Work instructions
Below are the records. Gather each line that holds "scene".

Dataset excerpts
++++++++++++++++++++

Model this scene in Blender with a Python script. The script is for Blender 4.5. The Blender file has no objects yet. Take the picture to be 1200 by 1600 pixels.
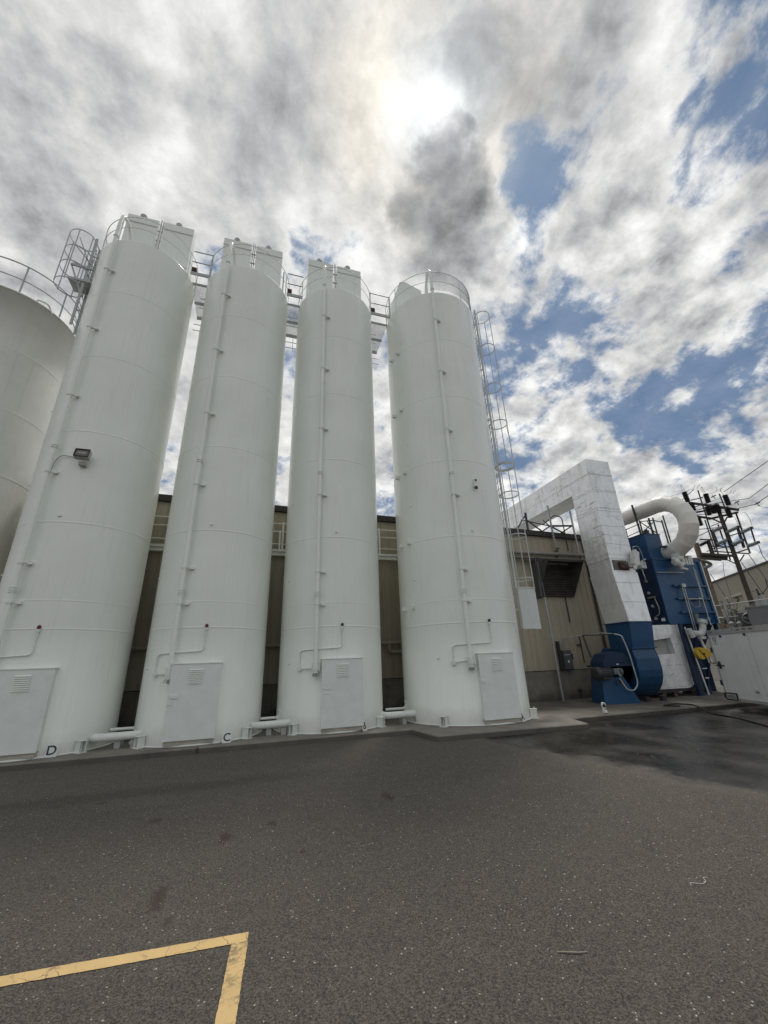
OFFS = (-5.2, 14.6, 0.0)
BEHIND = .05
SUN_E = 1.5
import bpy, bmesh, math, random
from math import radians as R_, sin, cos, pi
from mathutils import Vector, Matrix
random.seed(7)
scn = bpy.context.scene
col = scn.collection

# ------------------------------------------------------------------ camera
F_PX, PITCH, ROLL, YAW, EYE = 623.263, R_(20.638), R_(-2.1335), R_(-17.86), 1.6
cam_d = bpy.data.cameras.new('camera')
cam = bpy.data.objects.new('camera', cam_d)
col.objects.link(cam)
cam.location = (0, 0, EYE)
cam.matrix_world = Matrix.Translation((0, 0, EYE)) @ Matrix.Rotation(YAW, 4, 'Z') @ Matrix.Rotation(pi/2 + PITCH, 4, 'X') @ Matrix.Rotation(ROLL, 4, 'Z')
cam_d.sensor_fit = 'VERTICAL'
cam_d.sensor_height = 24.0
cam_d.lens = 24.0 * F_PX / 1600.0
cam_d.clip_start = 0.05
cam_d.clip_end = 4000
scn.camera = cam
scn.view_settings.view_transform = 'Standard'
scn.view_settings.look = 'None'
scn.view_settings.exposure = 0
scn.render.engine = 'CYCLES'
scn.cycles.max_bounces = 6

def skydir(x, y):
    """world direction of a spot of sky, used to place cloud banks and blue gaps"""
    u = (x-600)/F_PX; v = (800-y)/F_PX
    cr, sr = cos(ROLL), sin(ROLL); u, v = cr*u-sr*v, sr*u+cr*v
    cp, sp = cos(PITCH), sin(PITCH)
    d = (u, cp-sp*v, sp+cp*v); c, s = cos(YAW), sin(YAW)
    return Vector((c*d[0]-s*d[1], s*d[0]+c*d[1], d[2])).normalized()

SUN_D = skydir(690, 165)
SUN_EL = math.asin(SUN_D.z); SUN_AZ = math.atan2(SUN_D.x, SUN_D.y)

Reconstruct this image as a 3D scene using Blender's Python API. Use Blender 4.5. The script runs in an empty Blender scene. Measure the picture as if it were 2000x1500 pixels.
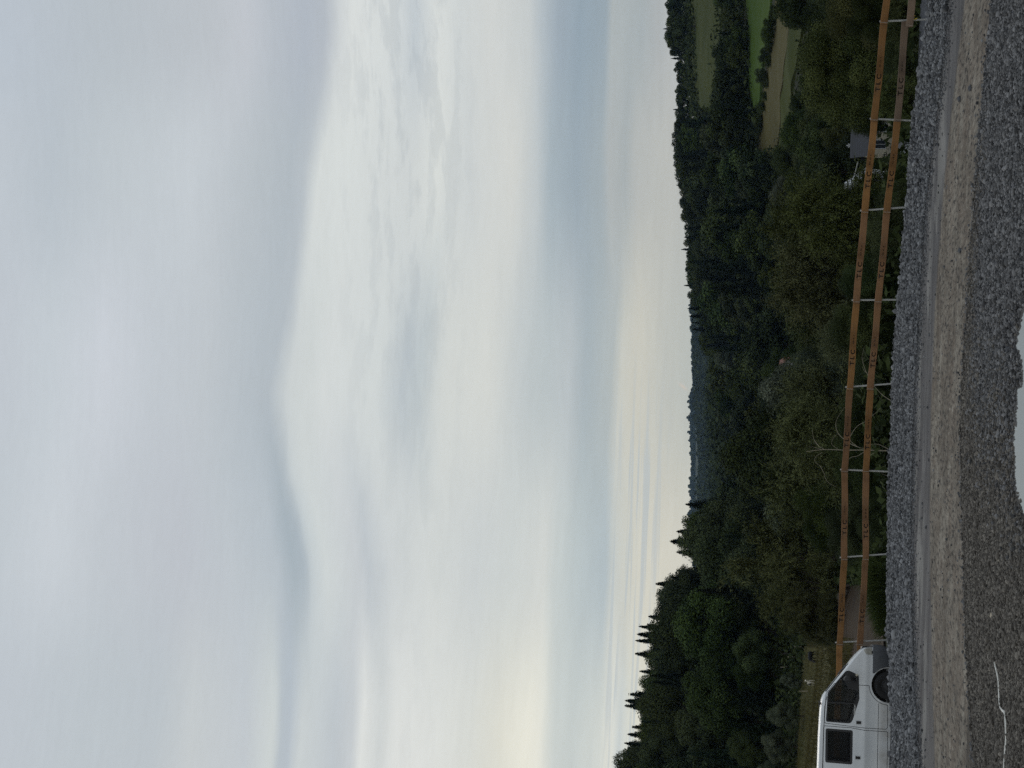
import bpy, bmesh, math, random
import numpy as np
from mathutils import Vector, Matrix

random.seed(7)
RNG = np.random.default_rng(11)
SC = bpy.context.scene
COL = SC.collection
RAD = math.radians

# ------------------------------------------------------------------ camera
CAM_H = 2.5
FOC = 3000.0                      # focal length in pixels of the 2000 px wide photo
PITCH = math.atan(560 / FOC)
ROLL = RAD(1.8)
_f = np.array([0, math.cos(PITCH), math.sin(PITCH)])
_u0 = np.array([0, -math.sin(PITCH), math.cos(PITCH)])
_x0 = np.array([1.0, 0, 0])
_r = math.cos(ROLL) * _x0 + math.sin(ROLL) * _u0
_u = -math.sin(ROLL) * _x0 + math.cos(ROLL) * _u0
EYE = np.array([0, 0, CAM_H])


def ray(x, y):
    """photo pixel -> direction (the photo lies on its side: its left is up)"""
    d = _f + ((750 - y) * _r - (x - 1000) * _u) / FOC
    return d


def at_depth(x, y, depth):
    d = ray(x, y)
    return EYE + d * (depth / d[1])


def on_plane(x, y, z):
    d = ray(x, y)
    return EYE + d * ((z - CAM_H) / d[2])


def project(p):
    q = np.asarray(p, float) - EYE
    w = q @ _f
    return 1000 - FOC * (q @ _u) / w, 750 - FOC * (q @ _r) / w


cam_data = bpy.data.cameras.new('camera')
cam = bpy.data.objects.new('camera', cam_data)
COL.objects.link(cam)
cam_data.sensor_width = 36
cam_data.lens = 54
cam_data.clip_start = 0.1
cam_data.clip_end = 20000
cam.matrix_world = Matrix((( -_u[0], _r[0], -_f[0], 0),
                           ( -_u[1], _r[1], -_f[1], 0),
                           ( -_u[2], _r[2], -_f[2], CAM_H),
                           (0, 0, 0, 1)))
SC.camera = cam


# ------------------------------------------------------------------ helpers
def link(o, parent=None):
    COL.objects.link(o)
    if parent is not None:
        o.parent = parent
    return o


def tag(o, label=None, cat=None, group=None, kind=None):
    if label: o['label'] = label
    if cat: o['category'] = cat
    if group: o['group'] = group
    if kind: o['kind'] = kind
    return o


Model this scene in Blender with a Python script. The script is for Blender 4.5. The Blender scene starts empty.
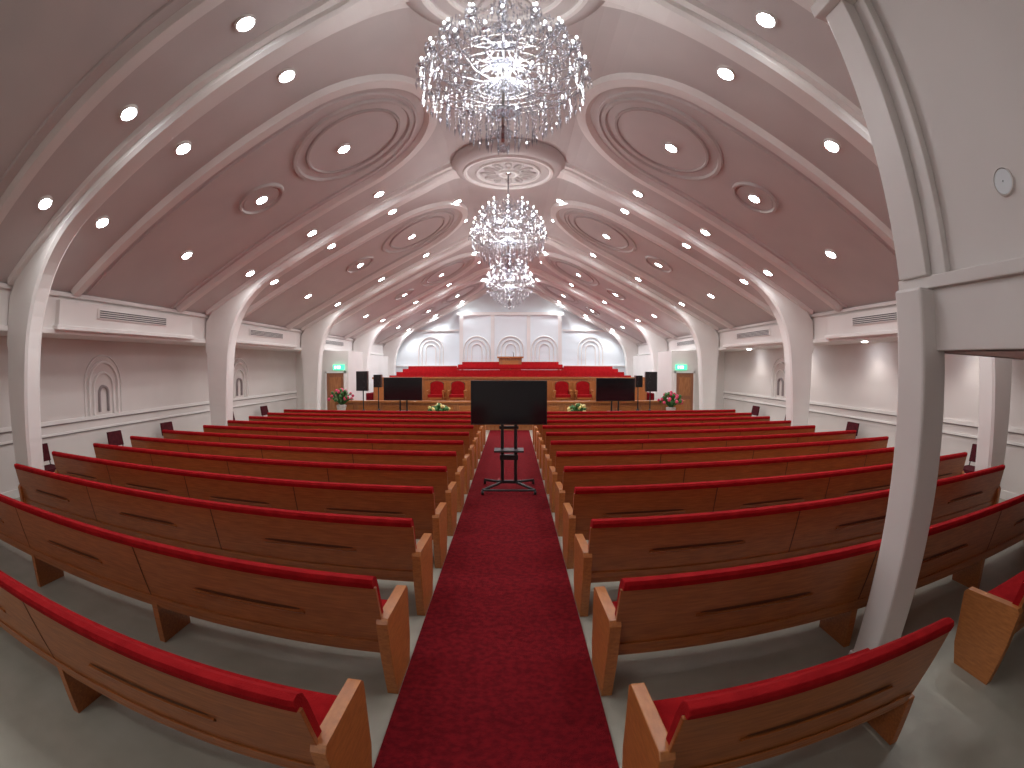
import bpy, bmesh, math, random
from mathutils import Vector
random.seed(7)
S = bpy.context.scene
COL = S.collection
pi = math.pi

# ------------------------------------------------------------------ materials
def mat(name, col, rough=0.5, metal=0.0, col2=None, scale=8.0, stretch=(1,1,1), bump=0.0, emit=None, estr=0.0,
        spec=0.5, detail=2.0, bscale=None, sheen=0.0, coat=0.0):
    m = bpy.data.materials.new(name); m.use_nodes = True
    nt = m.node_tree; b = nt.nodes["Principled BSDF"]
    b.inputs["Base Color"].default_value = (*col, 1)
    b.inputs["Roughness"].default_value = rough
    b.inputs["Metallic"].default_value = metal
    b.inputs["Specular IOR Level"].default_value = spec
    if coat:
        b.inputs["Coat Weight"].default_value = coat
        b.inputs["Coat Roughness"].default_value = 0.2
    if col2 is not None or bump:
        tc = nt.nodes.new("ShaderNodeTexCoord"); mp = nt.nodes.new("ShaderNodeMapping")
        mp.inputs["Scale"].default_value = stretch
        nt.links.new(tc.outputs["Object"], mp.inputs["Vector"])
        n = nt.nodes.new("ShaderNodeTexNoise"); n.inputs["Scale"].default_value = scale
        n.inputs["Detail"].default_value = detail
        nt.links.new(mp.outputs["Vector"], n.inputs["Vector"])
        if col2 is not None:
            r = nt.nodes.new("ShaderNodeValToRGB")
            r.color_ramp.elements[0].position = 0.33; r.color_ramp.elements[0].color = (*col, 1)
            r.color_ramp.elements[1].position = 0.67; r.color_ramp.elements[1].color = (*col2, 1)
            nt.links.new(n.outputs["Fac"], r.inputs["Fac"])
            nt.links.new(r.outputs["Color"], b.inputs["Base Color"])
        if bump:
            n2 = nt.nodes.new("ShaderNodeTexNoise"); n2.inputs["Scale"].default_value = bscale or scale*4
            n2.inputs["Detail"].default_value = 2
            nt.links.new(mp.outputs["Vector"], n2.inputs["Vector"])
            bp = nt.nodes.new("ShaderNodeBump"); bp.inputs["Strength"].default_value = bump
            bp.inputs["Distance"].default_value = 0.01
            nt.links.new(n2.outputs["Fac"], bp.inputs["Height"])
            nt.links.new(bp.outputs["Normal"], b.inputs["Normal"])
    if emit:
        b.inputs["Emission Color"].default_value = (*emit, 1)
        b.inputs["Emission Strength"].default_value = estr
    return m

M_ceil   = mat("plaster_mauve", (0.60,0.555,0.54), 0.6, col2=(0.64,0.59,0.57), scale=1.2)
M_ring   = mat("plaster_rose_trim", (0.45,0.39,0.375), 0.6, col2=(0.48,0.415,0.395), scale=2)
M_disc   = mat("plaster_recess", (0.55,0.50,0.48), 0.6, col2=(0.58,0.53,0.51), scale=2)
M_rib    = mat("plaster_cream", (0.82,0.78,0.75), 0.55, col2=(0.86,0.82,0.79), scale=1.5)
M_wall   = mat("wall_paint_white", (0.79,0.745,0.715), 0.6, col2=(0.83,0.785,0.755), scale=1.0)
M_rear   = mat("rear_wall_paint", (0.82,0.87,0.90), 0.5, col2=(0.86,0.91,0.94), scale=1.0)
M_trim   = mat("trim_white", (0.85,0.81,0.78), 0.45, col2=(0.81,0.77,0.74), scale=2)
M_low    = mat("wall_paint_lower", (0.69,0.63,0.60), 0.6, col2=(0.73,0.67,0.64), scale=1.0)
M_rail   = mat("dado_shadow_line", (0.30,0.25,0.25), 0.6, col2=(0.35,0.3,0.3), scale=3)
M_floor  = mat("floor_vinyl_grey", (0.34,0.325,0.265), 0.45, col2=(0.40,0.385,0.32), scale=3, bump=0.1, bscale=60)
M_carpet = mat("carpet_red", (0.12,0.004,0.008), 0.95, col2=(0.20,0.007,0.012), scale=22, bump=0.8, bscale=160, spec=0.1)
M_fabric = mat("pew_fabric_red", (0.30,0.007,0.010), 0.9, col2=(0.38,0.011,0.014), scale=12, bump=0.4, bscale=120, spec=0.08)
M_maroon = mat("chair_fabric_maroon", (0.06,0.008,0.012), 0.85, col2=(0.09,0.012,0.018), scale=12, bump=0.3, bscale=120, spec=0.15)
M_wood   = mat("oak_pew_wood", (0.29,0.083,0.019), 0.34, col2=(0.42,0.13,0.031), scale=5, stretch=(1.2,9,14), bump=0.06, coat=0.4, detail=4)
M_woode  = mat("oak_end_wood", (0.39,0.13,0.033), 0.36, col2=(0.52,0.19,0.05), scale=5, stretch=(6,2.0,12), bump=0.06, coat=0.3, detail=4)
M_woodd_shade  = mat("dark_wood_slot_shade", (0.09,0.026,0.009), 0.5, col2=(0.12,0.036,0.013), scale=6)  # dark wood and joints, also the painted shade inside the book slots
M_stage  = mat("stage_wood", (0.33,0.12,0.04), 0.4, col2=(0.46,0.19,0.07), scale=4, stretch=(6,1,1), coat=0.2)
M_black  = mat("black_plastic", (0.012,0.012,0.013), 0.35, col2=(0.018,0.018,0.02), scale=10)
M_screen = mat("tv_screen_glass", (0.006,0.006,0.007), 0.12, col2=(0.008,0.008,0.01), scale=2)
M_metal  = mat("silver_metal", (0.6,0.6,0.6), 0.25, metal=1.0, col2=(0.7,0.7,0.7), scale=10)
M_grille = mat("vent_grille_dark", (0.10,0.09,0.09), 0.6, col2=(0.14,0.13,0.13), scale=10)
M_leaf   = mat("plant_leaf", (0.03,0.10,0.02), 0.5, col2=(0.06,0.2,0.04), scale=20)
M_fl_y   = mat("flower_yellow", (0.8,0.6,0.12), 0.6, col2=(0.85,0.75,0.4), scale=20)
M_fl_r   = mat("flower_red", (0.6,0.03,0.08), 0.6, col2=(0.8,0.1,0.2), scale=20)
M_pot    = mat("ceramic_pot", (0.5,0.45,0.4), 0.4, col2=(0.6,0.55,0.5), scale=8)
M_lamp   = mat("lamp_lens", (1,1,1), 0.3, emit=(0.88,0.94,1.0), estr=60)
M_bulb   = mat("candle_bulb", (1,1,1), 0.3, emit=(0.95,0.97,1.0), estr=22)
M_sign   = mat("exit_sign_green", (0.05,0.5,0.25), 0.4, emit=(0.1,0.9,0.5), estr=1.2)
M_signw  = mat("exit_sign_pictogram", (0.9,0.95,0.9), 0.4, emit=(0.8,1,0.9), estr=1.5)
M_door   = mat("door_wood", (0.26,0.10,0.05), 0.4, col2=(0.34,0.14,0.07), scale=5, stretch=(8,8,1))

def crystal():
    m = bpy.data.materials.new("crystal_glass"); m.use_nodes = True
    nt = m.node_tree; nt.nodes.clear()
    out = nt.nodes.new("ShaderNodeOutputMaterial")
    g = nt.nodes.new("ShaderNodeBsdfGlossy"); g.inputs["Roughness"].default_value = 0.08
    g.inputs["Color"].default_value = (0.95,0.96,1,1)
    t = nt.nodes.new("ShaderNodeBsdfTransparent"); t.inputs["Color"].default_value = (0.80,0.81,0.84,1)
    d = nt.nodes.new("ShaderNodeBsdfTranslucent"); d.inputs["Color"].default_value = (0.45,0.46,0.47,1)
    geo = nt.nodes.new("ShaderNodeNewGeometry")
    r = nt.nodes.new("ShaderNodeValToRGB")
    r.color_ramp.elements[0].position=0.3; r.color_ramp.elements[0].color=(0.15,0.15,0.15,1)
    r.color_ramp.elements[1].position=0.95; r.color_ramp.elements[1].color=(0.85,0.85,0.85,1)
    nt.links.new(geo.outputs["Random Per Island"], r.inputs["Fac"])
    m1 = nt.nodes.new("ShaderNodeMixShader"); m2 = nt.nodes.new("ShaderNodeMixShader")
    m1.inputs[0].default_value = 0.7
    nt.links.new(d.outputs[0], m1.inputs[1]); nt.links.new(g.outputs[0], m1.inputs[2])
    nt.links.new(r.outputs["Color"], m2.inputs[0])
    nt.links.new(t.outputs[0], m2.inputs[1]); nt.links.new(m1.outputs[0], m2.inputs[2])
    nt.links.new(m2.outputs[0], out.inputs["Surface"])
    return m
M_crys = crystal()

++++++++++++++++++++

Reply
Model this scene in Blender with a Python script. The script is for Blender 4.5. The Blender file has no objects yet. Take the picture to be 1200 by 1600 pixels.
scn = bpy.context.scene
Reconstruct this image as a 3D scene using Blender's Python API. Use Blender 4.5. The script runs in an empty Blender scene. Measure the picture as if it were 2000x1500 pixels.
SC = bpy.context.scene
Model this scene in Blender with a Python script. The script is for Blender 4.5. The Blender scene starts empty.
S = bpy.context.scene